Dataset section:
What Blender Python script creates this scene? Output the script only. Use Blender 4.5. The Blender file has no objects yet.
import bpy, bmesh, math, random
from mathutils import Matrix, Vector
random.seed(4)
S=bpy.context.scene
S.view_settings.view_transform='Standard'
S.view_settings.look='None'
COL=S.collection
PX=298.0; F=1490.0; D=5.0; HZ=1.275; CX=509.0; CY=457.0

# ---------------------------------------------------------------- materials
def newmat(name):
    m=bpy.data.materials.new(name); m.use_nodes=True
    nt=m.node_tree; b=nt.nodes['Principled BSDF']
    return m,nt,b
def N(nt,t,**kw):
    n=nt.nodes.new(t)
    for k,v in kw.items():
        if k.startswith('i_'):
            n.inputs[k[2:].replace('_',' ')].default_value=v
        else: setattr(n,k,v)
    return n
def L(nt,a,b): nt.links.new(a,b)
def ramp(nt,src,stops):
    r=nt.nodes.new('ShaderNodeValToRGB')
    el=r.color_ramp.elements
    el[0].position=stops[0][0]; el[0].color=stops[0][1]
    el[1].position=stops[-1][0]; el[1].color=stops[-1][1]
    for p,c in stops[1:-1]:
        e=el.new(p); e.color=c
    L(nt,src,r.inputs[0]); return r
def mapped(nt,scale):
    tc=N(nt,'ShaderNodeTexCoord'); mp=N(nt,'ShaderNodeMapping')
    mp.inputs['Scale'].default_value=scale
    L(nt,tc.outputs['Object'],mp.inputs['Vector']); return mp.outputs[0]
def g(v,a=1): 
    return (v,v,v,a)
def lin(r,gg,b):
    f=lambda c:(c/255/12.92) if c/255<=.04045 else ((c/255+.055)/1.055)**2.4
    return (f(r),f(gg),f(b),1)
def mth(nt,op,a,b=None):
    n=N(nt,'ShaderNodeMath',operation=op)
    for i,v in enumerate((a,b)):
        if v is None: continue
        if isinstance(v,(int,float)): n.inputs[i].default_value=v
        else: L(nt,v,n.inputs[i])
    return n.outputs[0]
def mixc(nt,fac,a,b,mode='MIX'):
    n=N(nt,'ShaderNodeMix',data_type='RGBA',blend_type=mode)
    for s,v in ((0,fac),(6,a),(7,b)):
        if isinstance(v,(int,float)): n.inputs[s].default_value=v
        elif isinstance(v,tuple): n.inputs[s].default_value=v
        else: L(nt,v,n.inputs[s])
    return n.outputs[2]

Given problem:
Set down each line of the material verbatim, from the first line through the line that contains "PX=298.0; F=1490.0; D=5.0;".

Problem solution:
What Blender Python script creates this scene? Output the script only. Use Blender 4.5. The Blender file has no objects yet.
import bpy, bmesh, math, random
from mathutils import Matrix, Vector
random.seed(4)
S=bpy.context.scene
S.view_settings.view_transform='Standard'
S.view_settings.look='None'
COL=S.collection
PX=298.0; F=1490.0; D=5.0; HZ=1.275; CX=509.0; CY=457.0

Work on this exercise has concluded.